Mysticism Requires Faith
Mysticism involves the idea that one can attain an intuitive knowledge of truths through meditation. Truth is discoverable through the use of human consciousness.  As one might imagine, incredible faith is placed in human consciousness, not to mention the notion that such things exist and are discoverable to begin with. One may say that mysticism requires a "leap in the dark" in some respects. Mystical experiences are not self-authenticating, they are highly subjective, and are unverifiable. Add to this the fact that even these experiences are interpretations and one can easily see that a great deal of faith is required for mystics.

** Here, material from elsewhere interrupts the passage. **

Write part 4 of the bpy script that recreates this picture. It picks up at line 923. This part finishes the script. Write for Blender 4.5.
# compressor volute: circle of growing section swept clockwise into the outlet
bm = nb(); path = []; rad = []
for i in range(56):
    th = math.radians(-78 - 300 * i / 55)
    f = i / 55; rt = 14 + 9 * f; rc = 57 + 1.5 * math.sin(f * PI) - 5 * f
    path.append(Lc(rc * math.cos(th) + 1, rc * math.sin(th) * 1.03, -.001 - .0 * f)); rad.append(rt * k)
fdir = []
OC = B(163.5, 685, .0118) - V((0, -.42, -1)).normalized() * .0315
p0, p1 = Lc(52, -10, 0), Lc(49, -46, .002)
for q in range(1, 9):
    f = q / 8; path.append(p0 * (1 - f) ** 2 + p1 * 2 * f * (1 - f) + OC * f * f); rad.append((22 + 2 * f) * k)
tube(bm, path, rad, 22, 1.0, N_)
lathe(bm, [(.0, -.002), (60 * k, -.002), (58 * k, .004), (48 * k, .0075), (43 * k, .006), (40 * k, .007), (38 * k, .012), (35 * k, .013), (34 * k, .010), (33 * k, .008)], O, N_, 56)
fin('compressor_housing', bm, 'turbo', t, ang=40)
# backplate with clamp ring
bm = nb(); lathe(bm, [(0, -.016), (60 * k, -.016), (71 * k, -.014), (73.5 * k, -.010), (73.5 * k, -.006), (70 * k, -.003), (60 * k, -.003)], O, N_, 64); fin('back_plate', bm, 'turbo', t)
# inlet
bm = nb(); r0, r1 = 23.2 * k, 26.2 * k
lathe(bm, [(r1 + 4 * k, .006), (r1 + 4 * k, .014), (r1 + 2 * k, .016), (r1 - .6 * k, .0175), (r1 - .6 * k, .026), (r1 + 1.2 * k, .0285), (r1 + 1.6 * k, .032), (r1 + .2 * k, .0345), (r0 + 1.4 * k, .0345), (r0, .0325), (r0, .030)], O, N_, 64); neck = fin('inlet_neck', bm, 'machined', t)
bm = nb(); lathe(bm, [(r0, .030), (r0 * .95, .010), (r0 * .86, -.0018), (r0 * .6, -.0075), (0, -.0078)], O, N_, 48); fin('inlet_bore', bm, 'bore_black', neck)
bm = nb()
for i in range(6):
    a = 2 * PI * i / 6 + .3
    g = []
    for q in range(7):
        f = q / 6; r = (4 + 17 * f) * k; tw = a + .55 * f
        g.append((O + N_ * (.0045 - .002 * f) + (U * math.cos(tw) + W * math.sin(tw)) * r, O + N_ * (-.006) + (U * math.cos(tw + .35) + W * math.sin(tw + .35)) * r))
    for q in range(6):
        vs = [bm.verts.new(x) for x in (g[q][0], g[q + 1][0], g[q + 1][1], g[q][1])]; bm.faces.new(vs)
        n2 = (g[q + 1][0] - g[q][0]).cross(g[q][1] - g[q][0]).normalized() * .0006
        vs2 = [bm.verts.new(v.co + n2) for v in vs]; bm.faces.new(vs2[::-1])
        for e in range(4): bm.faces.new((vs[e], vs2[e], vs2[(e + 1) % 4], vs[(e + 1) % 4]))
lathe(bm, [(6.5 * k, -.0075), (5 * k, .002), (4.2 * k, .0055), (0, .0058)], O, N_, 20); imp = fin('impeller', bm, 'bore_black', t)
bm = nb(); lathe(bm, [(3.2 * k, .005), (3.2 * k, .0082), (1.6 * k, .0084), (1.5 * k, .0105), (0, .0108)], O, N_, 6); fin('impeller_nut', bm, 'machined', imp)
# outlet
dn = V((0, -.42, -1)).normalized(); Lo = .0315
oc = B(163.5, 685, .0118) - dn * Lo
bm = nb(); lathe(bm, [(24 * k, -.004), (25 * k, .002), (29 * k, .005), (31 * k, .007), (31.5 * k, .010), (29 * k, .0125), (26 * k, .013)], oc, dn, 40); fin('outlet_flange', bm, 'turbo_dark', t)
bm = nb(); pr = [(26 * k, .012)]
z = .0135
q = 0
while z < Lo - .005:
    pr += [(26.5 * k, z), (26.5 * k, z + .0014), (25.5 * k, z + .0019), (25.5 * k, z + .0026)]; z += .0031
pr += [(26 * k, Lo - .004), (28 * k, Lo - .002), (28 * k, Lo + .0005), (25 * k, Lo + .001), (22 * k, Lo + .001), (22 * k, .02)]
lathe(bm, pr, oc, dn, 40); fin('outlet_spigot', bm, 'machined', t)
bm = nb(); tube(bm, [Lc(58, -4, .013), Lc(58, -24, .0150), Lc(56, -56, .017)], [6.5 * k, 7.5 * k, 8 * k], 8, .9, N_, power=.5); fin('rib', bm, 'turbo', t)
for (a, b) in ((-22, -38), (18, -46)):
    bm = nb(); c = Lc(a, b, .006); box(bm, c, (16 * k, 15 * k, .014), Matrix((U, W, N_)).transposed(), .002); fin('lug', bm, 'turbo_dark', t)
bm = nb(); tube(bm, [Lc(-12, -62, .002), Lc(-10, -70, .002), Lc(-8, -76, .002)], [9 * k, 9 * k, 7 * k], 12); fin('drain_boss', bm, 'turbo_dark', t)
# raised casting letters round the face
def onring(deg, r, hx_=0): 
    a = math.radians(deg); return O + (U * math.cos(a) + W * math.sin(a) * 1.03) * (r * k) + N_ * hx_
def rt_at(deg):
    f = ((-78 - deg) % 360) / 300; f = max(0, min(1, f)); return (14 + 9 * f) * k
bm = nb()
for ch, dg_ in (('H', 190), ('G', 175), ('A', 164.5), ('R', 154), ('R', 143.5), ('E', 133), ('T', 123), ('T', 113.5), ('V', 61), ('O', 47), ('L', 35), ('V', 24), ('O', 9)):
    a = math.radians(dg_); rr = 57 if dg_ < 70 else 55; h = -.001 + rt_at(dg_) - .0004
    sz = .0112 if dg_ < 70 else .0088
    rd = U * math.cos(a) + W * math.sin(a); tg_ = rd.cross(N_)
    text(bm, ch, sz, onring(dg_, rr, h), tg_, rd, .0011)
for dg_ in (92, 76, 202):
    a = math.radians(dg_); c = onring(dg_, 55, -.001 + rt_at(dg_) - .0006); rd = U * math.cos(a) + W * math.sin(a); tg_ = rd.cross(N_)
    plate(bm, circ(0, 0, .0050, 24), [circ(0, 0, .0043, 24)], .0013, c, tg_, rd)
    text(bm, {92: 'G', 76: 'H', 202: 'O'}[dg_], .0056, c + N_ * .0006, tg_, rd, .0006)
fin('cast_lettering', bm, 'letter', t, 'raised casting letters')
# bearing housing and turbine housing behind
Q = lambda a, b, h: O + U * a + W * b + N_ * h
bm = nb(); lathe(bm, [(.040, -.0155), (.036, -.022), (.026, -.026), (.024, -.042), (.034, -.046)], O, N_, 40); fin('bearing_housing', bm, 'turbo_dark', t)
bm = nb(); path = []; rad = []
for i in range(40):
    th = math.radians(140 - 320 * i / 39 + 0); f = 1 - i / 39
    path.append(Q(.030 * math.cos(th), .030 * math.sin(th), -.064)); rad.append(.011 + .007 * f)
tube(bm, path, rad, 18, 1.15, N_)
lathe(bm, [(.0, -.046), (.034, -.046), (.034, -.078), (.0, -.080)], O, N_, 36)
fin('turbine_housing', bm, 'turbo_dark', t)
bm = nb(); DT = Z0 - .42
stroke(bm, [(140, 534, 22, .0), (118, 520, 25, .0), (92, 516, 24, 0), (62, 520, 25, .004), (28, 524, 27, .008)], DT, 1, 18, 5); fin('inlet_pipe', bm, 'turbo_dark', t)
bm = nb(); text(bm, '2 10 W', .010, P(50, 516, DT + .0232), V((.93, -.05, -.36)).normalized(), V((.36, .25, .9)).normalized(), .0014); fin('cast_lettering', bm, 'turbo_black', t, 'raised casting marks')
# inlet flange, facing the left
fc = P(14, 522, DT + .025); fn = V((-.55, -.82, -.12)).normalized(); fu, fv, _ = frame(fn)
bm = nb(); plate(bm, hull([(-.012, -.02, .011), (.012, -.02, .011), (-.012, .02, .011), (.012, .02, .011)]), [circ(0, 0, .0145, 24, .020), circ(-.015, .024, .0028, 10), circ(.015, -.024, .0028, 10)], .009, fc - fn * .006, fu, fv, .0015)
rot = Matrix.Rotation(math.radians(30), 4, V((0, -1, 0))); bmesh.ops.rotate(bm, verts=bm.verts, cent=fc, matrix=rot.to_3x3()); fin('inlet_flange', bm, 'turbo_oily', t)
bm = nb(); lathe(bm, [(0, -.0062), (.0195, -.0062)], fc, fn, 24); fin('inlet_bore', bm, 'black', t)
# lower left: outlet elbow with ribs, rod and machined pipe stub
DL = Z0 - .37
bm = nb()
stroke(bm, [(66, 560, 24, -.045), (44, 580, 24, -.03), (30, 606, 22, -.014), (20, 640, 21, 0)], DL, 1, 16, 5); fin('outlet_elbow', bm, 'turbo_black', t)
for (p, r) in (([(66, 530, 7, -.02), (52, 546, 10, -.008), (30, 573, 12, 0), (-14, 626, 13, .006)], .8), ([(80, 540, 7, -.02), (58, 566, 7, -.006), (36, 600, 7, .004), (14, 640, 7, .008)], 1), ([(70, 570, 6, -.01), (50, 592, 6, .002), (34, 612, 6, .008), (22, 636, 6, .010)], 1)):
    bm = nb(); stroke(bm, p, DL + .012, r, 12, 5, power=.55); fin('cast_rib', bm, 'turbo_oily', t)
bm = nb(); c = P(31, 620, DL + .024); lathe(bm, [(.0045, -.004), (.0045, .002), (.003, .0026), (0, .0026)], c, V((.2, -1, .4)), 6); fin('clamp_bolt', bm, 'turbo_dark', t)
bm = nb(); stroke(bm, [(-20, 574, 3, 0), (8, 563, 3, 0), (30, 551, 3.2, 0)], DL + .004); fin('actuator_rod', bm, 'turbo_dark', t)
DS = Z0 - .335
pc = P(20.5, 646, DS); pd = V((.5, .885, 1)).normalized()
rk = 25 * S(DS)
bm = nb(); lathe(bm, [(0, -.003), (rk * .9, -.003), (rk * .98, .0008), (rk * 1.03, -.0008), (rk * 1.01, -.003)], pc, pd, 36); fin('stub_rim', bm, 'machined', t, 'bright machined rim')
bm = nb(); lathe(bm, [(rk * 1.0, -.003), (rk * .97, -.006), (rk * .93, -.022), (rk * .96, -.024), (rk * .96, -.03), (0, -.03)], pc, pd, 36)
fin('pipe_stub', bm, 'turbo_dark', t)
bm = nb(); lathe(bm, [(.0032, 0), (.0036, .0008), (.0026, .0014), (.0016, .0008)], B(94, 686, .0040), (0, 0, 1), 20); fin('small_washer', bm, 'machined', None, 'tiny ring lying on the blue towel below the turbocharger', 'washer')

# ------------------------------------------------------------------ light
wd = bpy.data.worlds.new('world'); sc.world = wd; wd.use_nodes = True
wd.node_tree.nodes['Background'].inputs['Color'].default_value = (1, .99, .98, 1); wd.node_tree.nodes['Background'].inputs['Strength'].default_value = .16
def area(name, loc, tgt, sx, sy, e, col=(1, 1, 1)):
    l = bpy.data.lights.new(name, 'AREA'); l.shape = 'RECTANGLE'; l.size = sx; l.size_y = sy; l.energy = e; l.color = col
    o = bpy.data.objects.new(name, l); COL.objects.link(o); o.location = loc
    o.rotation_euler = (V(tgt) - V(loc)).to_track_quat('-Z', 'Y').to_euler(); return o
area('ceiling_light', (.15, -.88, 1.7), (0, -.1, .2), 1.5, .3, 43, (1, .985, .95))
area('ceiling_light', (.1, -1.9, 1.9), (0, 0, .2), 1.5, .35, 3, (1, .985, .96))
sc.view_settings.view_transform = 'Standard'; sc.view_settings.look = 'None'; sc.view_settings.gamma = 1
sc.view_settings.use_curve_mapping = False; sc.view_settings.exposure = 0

The Profound Difference in Biblical Faith
Now one may be tempted to think that I consider the faith of empiricists, existentialists, and mystics to be on par with Christians. Nothing could be further from the truth. Before closing this article, I want to make it clear that Biblical Faith is not the same as faith that is spoken of in common vernacular today. The truth is that there is a remarkable difference between the two. Merriam Webster defines faith as "unquestioning belief that does not require proof or evidence." This can be seen in all systems of faith that are of the worldly brand. When you take every other system into consideration, they all end with this definition of faith. There is an unquestioning faith in the existence of brute facts for the empiricist. There is an unquestioning faith in human experience for the existentialist. And there is an unquestioning faith in human consciousness for the mystic. At bottom, such thinking is unavoidable to maintain these positions. It goes without saying that I am not dealing with agnosticism.
The Greek word for faith used in Scripture is PISTIS or PISTEUO. It means "to believe to the extent of complete trust and reliance—‘to believe in, to have confidence in, to have faith in, to trust, faith, trust." Biblical faith is grounded in the metaphysical reality of God. It does not come as a result of human reasoning, research, investigation or any other means of human ingenuity. It is a gift of God. (Eph. 2:8-10) Men do not believe in Christ, not because they simply choose not to believe. They refuse to believe because they are evil. They are not evil because they do not believe. They do not believe because they are evil. (John 8:42-47; 10:26) Faith is a gift from God. Faith is more than mere mental assenting to the fact of God's existence. It goes far beyond human predication. It works itself out in the deepest corners of our heart and soul and can be seen in our behavior. Biblical faith is an unwavering, unshackable commitment to craft our lifestyles after Christ. Biblical faith produces a burning desire to please God in EVERYTHING we do! Biblical faith, the kind of faith imparted by God through Christ results in a complete surrender of self do the things God has said in Scripture He finds pleasing. Biblical faith is the strongest of all human convictions because it is anchored in the love of God. There is nothing stronger than biblical faith.

Stephen Hawking exercises a great deal of faith when he says there is no God and that heaven is a "fairy tale." He came to this conclusion before he did an ounce of scientific investigation. His presupposition was "no God" and every interpretation he makes regarding what he finds in natural phenomenon is interpreted through that grid. In short, Hawking has incredible faith. It is just misplaced.